Movie theatre chains and movies played.

How do ‘they’ decide what movies go to which theatres?

I live in a small town. We have one new 8-plex that is a Cineplex Odeon (Loews). It has stadium seating, digital sound etc.

There are two older theatres that are both Paramounts. One is a 2-plex and one is a single. These have older style seating and bad sound.

Basically, nobody likes going to the old theatres. Everybody I’ve talked to would be much happier if they just shut down.

The reason is, many times a big movie will go to the older theatres. For example, right now T3 and Pirates of the Caribbean are both playing at the old theatres. Having to go to those establishments can really ruin an big film.

I’ve noticed on occasion that after a movie has played in the new theatre for a few weeks, it will sometimes move to an old theatre and vice-versa.

I’ve also noticed that movies playing at a Paramount theatre here will be playing in a Ciniplex theatre in a neighbouring town.

So who decides which movies go where?

Generally speaking, there are firms which bankroll movies and firms which distribute the movies. In the case of the giant Hollywood studios these are usually one and same, although nowadays movies are so expensive that sometimes they will split the costs with other studios or spin off the distribution expenses as part of the deal.

The distributors work with theater chains, which bid for the right to show movies. In smaller cities they may bid for exclusive first-run rights. The bids involve how much of the theater’s ticket sales get sent back to the distributor each week. Generally again, the distributor gets 90% of the first week’s gross ticket sales and slides down to 50% as the weeks go by.

For big movies, a chain might sweeten the deal by giving up 90% of the first two weeks, say, knowing that they’ll make up the money by bigger concession sales to the big audiences who want to see the film. (This is why a box office bomb or one that has only a good first weekend is so devastating for theater chains and one reason why almost all of them went bankrupt in recent years - that and overbuilding.)

Second-run rights just complicate the above without actually changing anything important.

So it sounds to me like the theaters in your area are having a bidding war with one another to get the rights to the best movies. That’s the way life usually works.

You didn’t mention the size of these theatres, but that does enter into this. The studios would prefer that their hot new movies to go into whichever local theatre has the largest seating capacity.

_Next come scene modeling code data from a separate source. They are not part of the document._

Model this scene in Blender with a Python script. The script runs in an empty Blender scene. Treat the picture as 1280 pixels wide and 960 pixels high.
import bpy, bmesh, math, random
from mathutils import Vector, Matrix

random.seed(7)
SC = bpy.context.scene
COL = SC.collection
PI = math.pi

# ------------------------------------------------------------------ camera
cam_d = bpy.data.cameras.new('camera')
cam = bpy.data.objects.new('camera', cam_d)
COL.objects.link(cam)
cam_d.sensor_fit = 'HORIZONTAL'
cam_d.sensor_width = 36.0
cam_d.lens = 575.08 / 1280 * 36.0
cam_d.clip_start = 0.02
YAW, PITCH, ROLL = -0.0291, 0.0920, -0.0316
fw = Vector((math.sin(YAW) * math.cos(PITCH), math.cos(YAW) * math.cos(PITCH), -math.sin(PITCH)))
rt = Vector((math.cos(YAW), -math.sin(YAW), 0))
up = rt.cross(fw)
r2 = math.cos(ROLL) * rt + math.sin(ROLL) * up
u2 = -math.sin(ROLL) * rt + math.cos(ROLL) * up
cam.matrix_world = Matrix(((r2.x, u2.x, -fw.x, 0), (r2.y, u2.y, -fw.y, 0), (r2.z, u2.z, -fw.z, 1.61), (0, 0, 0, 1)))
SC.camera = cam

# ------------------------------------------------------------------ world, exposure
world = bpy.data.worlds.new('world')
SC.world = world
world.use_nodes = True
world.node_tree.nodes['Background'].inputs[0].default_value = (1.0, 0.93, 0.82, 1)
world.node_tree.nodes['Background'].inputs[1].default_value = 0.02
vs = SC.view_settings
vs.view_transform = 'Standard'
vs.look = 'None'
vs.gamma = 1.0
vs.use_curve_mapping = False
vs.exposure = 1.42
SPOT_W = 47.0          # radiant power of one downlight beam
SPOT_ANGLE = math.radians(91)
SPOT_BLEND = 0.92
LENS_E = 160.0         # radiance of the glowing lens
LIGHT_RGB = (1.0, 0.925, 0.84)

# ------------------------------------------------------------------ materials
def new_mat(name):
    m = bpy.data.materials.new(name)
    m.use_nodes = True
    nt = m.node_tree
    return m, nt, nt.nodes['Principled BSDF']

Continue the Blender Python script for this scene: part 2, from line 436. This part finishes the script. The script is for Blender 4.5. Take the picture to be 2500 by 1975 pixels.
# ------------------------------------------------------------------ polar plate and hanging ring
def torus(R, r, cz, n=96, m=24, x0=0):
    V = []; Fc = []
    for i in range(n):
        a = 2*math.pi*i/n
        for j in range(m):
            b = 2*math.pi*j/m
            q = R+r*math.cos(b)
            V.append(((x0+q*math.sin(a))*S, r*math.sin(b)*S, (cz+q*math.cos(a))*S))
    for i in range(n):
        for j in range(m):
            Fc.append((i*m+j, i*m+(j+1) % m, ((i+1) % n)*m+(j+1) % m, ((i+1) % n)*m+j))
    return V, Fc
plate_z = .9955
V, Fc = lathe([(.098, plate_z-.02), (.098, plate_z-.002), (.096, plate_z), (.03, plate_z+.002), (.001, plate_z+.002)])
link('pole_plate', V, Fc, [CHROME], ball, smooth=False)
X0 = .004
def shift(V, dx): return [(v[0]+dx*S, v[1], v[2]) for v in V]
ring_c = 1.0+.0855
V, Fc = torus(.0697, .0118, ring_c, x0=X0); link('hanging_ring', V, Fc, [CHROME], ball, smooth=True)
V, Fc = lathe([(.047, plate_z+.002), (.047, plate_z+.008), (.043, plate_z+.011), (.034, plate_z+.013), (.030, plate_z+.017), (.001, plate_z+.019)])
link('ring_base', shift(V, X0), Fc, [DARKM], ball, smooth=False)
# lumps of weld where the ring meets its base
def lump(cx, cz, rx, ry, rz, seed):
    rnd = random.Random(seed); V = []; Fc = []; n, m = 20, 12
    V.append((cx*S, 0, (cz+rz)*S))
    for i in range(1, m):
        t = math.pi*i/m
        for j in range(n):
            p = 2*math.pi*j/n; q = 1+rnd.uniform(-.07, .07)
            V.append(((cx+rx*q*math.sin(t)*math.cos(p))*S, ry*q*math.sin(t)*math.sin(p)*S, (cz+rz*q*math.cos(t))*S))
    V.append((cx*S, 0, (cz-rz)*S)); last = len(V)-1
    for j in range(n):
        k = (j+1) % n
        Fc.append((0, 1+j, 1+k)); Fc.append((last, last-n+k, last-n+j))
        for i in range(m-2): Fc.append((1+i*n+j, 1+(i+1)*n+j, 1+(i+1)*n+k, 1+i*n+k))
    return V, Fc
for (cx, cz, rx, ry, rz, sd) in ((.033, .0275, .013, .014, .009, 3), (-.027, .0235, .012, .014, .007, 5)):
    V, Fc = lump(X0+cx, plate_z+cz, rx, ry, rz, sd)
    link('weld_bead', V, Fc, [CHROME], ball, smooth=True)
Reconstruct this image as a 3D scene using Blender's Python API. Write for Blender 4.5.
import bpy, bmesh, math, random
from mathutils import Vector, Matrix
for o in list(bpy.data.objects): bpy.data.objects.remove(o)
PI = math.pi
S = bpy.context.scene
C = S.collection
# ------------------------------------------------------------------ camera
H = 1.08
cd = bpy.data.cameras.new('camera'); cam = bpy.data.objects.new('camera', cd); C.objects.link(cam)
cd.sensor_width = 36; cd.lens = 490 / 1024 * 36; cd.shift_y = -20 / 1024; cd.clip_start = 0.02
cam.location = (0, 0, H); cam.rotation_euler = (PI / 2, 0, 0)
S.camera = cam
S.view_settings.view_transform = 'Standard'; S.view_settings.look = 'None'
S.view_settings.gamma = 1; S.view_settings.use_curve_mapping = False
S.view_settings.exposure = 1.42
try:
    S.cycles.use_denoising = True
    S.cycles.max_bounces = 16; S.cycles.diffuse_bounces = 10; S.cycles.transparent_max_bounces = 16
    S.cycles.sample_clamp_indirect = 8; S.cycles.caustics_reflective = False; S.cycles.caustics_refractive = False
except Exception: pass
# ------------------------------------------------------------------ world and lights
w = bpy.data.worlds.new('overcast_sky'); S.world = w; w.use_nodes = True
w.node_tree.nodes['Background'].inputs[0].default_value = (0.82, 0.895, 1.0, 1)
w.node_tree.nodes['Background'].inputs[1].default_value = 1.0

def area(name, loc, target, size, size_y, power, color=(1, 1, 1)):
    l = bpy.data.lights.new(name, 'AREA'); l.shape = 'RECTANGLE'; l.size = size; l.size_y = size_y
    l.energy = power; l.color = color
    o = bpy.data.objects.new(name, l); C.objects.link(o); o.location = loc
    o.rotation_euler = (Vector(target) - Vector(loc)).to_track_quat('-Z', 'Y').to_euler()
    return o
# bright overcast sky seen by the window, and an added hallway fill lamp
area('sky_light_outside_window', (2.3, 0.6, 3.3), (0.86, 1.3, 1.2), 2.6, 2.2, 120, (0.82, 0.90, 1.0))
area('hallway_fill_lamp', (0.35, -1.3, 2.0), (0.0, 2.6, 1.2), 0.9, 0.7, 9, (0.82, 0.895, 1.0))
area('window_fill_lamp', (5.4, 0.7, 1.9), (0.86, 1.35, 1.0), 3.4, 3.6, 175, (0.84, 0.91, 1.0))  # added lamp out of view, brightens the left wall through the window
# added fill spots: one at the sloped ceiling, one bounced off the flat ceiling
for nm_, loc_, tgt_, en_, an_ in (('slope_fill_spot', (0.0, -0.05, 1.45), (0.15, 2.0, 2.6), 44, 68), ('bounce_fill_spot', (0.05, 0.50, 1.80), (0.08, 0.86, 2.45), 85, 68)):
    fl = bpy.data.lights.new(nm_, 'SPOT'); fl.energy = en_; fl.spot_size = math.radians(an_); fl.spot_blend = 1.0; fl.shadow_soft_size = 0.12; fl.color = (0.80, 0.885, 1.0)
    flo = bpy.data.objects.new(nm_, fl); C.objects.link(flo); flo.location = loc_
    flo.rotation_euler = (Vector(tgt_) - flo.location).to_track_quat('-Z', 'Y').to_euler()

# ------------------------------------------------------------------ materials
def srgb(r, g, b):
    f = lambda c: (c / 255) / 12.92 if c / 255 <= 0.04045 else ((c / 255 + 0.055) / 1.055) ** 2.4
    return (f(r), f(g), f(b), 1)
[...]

Often the newer multi-plex theatres are smaller than the old single auditorium theatre palace. So it’s not uncommon for movies to start out at the old single theatre, with the largest seating capacity. Then after a couple of weeks, when the attendance is starting to drop, this movie is moved to one of the multi-plex auditoriums, with a smaller seating capacity.

In some of the multi-plexs, which have different seating capacities in their various auditoriums, the films may move around quite often – maybe even daily. For example, at the Saturday matinee, the largest auditorium shows the "kids movie’. But by Saturday evening, that same auditorum is showing the “teen-ager date movie”, and at midnight the “cult classic movie”.

Locally, we have a company that owns an old movie “palace”, with ornate decoration, 2 balconies, and seats about 2500 people. They also own a newer 6-plex just down the street, with much smaller auditoriums. Movies often move between the theatres, depending on demand for seats. And advance tickets sold for one theatre are even honored at the other if the movie has moved there.

But this is not likely in your case, since the theatres are owned by competitors.